Второй акт наконец радикально меняет обстановку в доме, там уже не до рассматривания милых и трогательных деталей советского быта – стулья свалены, железные кровати разбираются на фрагменты. Чебутыкин (Николай Мирошниченко) перестает проводить на сцене детский утренник (принципиально не закрывающиеся объятья, характерный полуприсед и интонации Старика Хоттабыча из советской киносказки) и мрачнеет на глазах. Затем бормочет знаменитую "Тарарабумбию", садится на просцениум и строго смотрит в зал. Распад, который должен был начаться гораздо раньше, наконец-то становится очевиден. Тут, кажется, гораздо меньше режиссерских придумок, тут попросту меньше движения. И вдруг зрители должны принять следующий финик – наши солдаты уходят с танковым батальоном в Чехословакию (действие происходит в 60-х годах XX века, и я даже не говорил об этом до тех пор, пока игнорировать этот факт стало просто невозможно – ведь собственно задник для чеховских пьес никогда не имел решающего значения).

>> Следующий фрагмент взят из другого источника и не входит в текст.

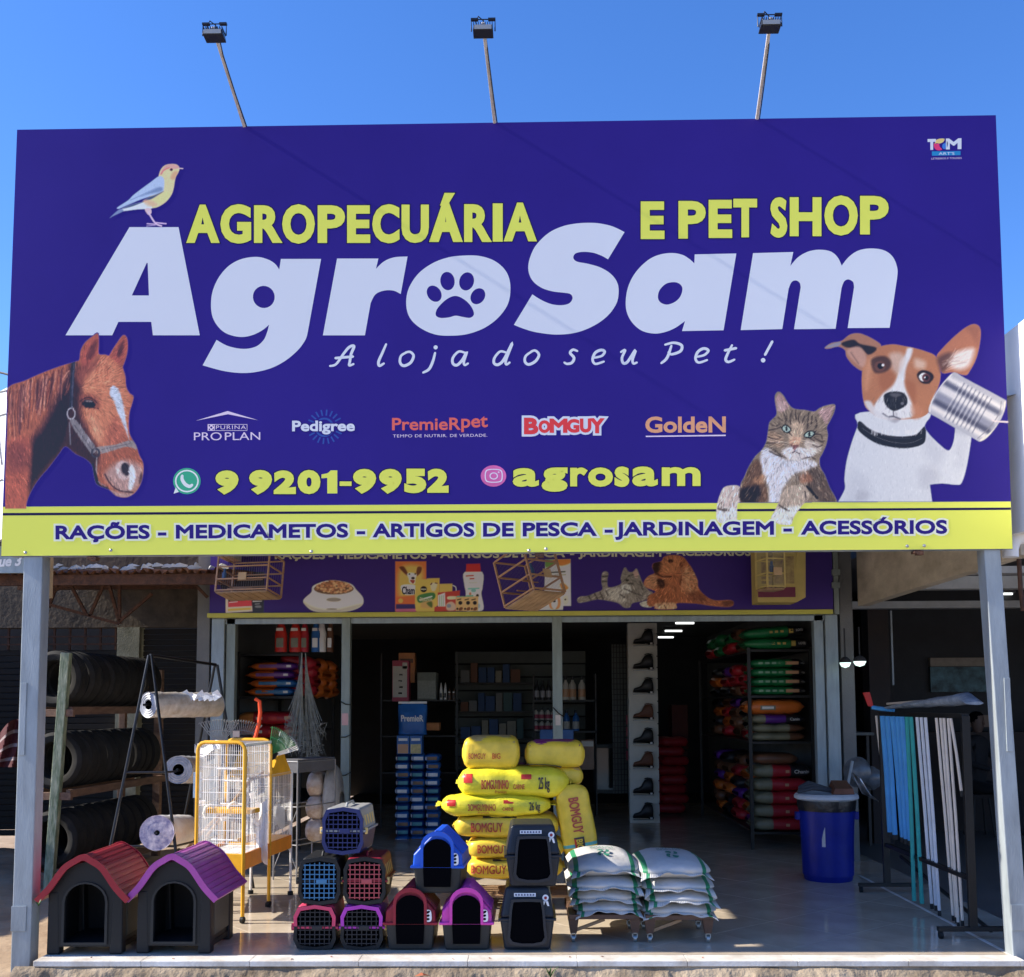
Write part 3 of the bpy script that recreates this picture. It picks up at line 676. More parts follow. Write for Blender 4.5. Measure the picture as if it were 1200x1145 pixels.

На словах это звучит гораздо более интригующе, чем на сцене. Все то, что по обстоятельным разговорам перед премьерой грозило обернуться полноценным политическим высказыванием, стало лишь фишкой, попыткой закруглить, подогнать под ладно вроде бы развертывающуюся историю подходящий по хронологии исторический контекст. Разве беды этих героев происходят в наказание за раздавленный гусеницами богемский хрусталь? Не похоже, а это уже серьезно снижает пафос спектакля.

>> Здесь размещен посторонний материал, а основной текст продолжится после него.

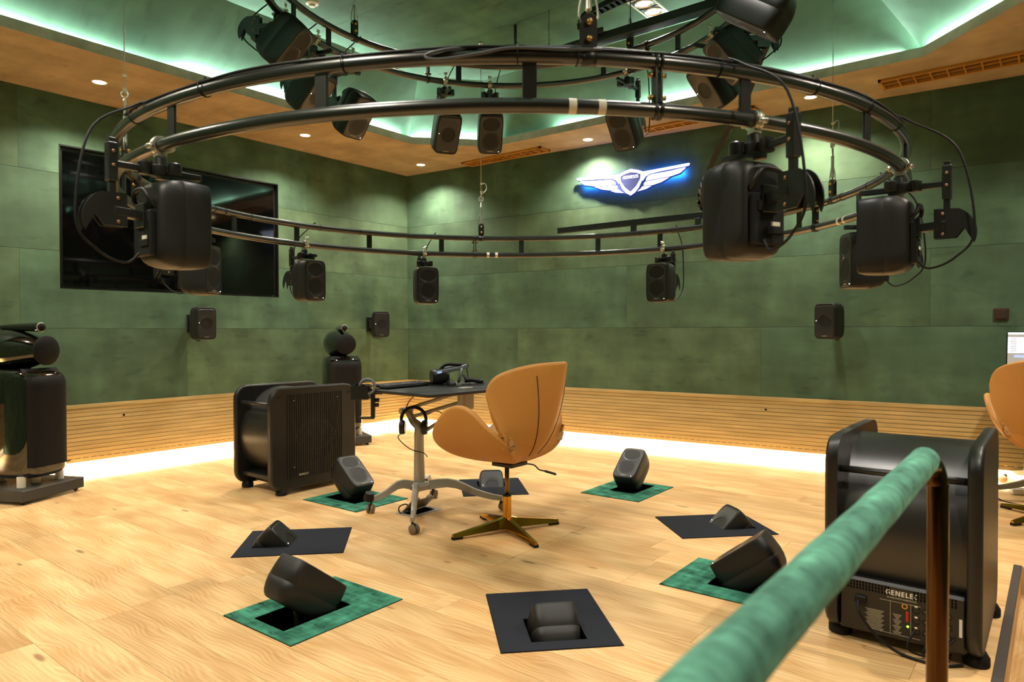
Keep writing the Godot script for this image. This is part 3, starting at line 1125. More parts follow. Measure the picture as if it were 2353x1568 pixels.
func build_rings():
	ring_frame("speaker_ring", "large black double-tube ring hanging low across the room", RING_R, 1.937, 0.1367, [50, 68.3, 87.6, 106, 124, 143.5, 161.7, 178.1, 196.4, 214.4, 234.3, 253.4, 268.9, 287, 305, 323.1, 340, 355, 11.7, 30.1], [38.9, 130, -137.3, -50.4], true)
	ring_frame("speaker_ring", "smaller black double-tube ring hanging up inside the green ceiling recess", HIGH_R, 3.135, 0.141, [10, 40, 70, 100, 125, 155, 170, 192, 215, 238, 262, 288, 312, 338], [25, 115, 205, 277], false)
	for q in [["nearest the camera", 45.0], ["at its far left before the screen", 125.0], ["at its far side below the room corner", -135.7], ["at its right before the back wall", -45.4]]:
		hanger("ring_hanger", "wire hanger on the large ring " + q[0], q[1], RING_R, 1.937, COFFER, true)
	for q in [["at its left, over the far cables", 179.8], ["at its back right, under the long beam", -89.1], ["on its right side by the uppermost speaker", 3.0]]:
		hanger("ring_hanger", "short wire hanger on the small upper ring, " + q[0], q[1], HIGH_R, 3.135, COFFER, false)
	var g = "two-way speakers on the large ring"
	var y = 1.8
	hang("ring_speaker", "large near-left black speaker under the big ring, back and side to us", g, 90, y, RING_R, false, 0.265, 0.04, 0)
	hang("ring_speaker", "black speaker half hidden behind the near-left one, facing right", g, 150, y, RING_R, false, 0.265, 0.04, 0)
	hang("ring_speaker", "black speaker under the big ring just right of the wall screen", g, 180, y, RING_R, false, 0.265, 0.04, 0)
	hang("ring_speaker", "black speaker under the big ring in front of the room corner", g, -150, y, RING_R, false, 0.265, 0.04, 0)
	hang("ring_speaker", "black speaker under the big ring below the winged sign", g, -90, y, RING_R, false, 0.265, 0.04, 0)
	hang("ring_speaker", "black speaker seen side-on behind the right-hand ring speaker", g, -32, y, RING_R, false, 0.265, 0.04, 0)
	hang("ring_speaker", "black speaker at the right end of the big ring, arm to the right", g, 0, y, RING_R, false, 0.265, 0.04, 0)
	hang("ring_speaker", "largest black speaker under the near right of the big ring, back panel showing", g, 29, y, RING_R, false, 0.265, 0.04, 0)
	g = "speakers on the small upper ring"
	var h = 2.994
	hang("upper_speaker", "black speaker on the upper ring at the top left, tilted, nearer of two", g, 148, h, HIGH_R, false, 0.16, 0.02, 42, 0)
	hang("upper_speaker", "slot-fronted speaker on the upper ring, lower one of the top-left two", g, 164, h, HIGH_R, true, 0.30, -0.04, 42, 0)
	hang("upper_speaker", "black two-way speaker on the upper ring beside the near-left pair", g, 178, h, HIGH_R, false, 0.37, 0.03, 38, 0)
	hang("upper_speaker", "slot-fronted coaxial speaker on the upper ring above the room corner", g, -149.6, h, HIGH_R, true, 0.36, 0.02, 35, 0)
	hang("upper_speaker", "two-way speaker on the upper ring, right of the coaxial one at the back", g, -135, h, HIGH_R, false, 0.34, 0.02, 35, 0)
	hang("upper_speaker", "two-way speaker on the upper ring left of and above the winged sign", g, -90, h, HIGH_R, false, 0.39, 0.02, 35, 0)
	hang("upper_speaker", "slot-fronted speaker on the upper ring at right, lower of the stacked pair", g, -57, h, HIGH_R, true, 0.30, 0.0, 38, 0)
	hang("upper_speaker", "black speaker on the upper ring at right, above the slot-fronted one", g, -46, h, HIGH_R, false, 0.22, 0.02, 42, 0)
	hang("upper_speaker", "big dark speaker cut by the top edge, blue light on its front", g, -1, h, HIGH_R, false, 0.41, -0.03, 55, 0)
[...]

Мне кажется, что "Три сестры" - та пьеса, которая не нуждаются в иллюстрациях из учебников истории, ее нужно чувствовать на каком-то другом уровне. Подставлять под нее костыли из конкретных дат и исторических событий - значить неизбежно мельчить тему, даже если события эти – трагические, тяжелые, великие, да любые. За ними – сложившаяся на данном этапе ситуация, а за "Тремя сестрами" - может быть, сотни лет человеческих отношений.

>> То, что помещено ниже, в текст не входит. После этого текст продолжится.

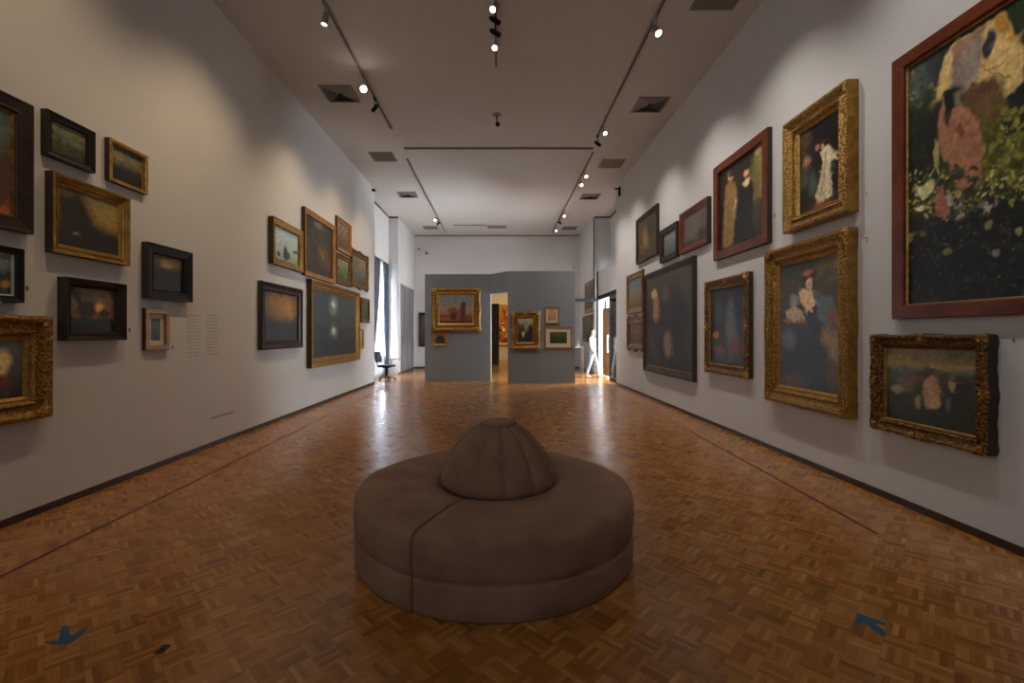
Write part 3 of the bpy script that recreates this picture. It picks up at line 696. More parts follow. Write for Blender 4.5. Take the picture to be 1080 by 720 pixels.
hang('R', (730.5, 271, 402, 678, 289.5, 391), .08, 'framed_painting', 'big dark brown framed murky group scene, low on the far right wall', WOOD_D, 'bevel', .13,
     [('g', [(0, (24, 20, 18)), (.5, (26, 26, 28)), (.8, (40, 38, 36)), (1, (54, 52, 44))]), ('n', 7, (50, 48, 44), .5, .55), ('e', 692, 325, 3, 14, (130, 84, 44), .8), ('e', 690, 310, 3, 5, (150, 130, 90), .8), ('e', 705, 362, 5, 13, (112, 96, 78), .8),
      ('e', 722, 300, 6, 14, (56, 52, 46), .9), ('e', 702, 310, 4, 8, (70, 62, 50), .9), ('e', 715, 345, 10, 30, (22, 20, 20), .8, .8)], gain=2.0, slip=(.03, GILT_D), group=GRW)
hang('R', (745.5, 207.7, 257, 716, 225.7, 267.6), .08, 'framed_painting', 'brown red framed grey figure scene above the big dark brown painting', WOOD_R, 'bevel', .12,
     [('g', [(0, (46, 40, 38)), (1, (64, 64, 68))]), ('n', 7, (90, 84, 80), .5, .55), ('e', 732, 238, 7, 10, (80, 64, 58), .9), ('e', 740, 245, 4, 5, (40, 36, 38), .9)], gain=2.0, group=GRW)
hang('R', (713.3, 232.6, 270.5, 695.5, 244.5, 277.3), .08, 'framed_painting', 'small dark framed pale grey picture between two upper frames on far right wall', WOOD_D, 'box', .12,
     [('g', [(0, (60, 66, 62)), (1, (96, 104, 108))]), ('n', 6, (70, 74, 76), .5, .5)], gain=2.0, group=GRW)
hang('R', (692.3, 215.5, 268.5, 670.5, 231.5, 278.7), .07, 'framed_painting', 'brown framed dark golden forest picture, top left of the right wall row', WOOD_D, 'bevel', .12,
     [('g', [(0, (44, 34, 20)), (1, (58, 50, 34))]), ('n', 7, (100, 82, 40), .5, .58), ('e', 681, 250, 3, 10, (110, 86, 40), .9), ('e', 686, 240, 4, 10, (30, 34, 30), .9)], gain=2.0, slip=(.03, GILT_D), group=GRW)
hang('R', (677, 284.5, 330, 660.5, 290.5, 331), .06, 'framed_painting', 'gold framed blue sky landscape, far end of the right wall below the forest picture', GILT, 'ogee', .16,
     [('g', [(0, (60, 46, 26)), (.4, (100, 76, 44)), (.6, (84, 88, 96)), (1, (70, 80, 100))]), ('n', 6, (60, 52, 34), .5, .58)], gain=2.0, relief=.12, group=GRW)
hang('R', (677.3, 333, 369, 660.8, 335.4, 367.8), .07, 'framed_painting', 'curvy bronze framed reddish brown picture, lowest at far end of right wall', GILT_D, 'ogee', .18,
     [('g', [(0, (50, 30, 20)), (1, (84, 58, 40))]), ('n', 7, (110, 78, 56), .5, .55)], gain=2.0, relief=.2, swell=.06, group=GRW)
hang('R', (1039, 352, 481.5, 917, 354, 450), .09, 'framed_painting', 'carved gilt framed pasture with girl in pink among cattle, under the huge red frame', GILT_CD, 'ogee', .105,
     [('g', [(0, (20, 22, 10)), (.4, (30, 34, 18)), (.66, (46, 50, 38)), (.72, (60, 66, 58)), (.78, (110, 94, 60)), (1, (96, 88, 70))]), ('e', 950, 377, 22, 4, (120, 100, 62), .7), ('e', 1005, 380, 26, 4, (100, 96, 70), .7), ('n', 8, (26, 30, 14), .5, .56),
      ('e', 955, 404, 9, 9, (74, 60, 46), .6), ('e', 962, 398, 10, 3, (70, 44, 30), .6), ('e', 946, 410, 6, 4, (110, 94, 72), .6), ('e', 933, 405, 4, 5, (90, 50, 36), .7),
      ('p', [(974, 403), (981, 396), (990, 400), (992, 418), (990, 430), (977, 432), (972, 414)], (120, 90, 72), .02), ('e', 983, 392, 3.5, 4, (54, 40, 28), .5), ('e', 983, 422, 8, 9, (128, 106, 76), .6),
      ('e', 1012, 412, 13, 14, (22, 24, 28), .5), ('e', 1004, 405, 3, 8, (110, 98, 70), .6), ('e', 1000, 426, 3, 8, (60, 64, 70), .6), ('l', [(996, 394), (1006, 402), (1018, 404)], .012, (60, 34, 20)), ('e', 968, 424, 4, 7, (100, 90, 60), .7)],
     gain=2.3, relief=.2, swell=.016, slip=(.02, GILT), corner=.07, centre=.06, orn=GILT, res=110, group=GRW)
# far right bay wall
hang('R', (625.6, 293, 330, 616.5, 300, 329), .05, 'framed_painting', 'upper of two dark framed pictures on the far right wall behind the partition', WOOD_O, 'bevel', .16,
     [('g', [(0, (50, 46, 36)), (1, (76, 76, 72))]), ('n', 7, (50, 44, 34), .5, .5)], gain=1.6, plane=3.6, group='pictures behind the partition')
hang('R', (624, 331, 361, 614.5, 334, 360), .05, 'framed_painting', 'lower of two framed pictures on far right wall, beside the person\'s head', GILT_D, 'bevel', .14,
     [('g', [(0, (50, 46, 36)), (1, (90, 86, 70))]), ('n', 7, (60, 54, 40), .5, .5)], gain=1.6, plane=3.6, group='pictures behind the partition')
# on the back wall, left of the partition
hang('B', (441.7, 329.5, 365.5, 462, 329.5, 365.5), .06, 'framed_painting', 'dark red framed picture on the back wall partly hidden behind the partition\'s left edge', WOOD_D, 'bevel', .12,
     [('g', [(0, (40, 30, 30)), (1, (64, 60, 60))]), ('n', 6, (40, 34, 34), .5, .5)], gain=2.0, plane=YB, group='pictures behind the partition')
# on the partition
hang('B', (455.5, 304, 349, 506.5, 304, 349), .10, 'framed_painting', 'large ornate gold framed ruin at sunset on the partition\'s left panel', GILT_C, 'ogee', .205,
     [('g', [(0, (56, 34, 26)), (.28, (80, 50, 38)), (.38, (116, 82, 64)), (.6, (104, 92, 88)), (.8, (86, 92, 100)), (1, (80, 92, 104))]), ('n', 6, (110, 90, 80), .3, .6),
      ('p', [(472, 326), (478, 324), (484, 326), (486, 320), (490, 318), (490, 337), (472, 338)], (92, 52, 38), .03), ('p', [(486, 338), (486, 318), (490.5, 318), (490.5, 338)], (56, 30, 28), .03), ('e', 478, 333, 3, 4, (50, 26, 20), .6), ('e', 468, 336, 5, 2, (110, 60, 44), .8), ('e', 494, 336, 5, 2, (90, 50, 36), .8)],
     gain=2.2, relief=.25, swell=.03, slip=(.05, GILT_B), corner=.16, centre=.13, orn=GILT, plane=14.7, res=80, group=GP)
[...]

… "Три сестры" Петра Шерешевского оказались совершенно не созвучны моим представлениям. Но мне было интересно смотреть этот спектакль и будет интересно читать дискуссии о нем. В любом случае лучше начинать сезон со спектакля неоднозначного, обескураживающего, вызывающего ожесточенные споры, чем с такого, который забываешь, еще не добредя до тумбы с афишей на выходе из здания театра. Такого, с которого начался, которыми продолжался и из которых состоял весь прошлый сезон.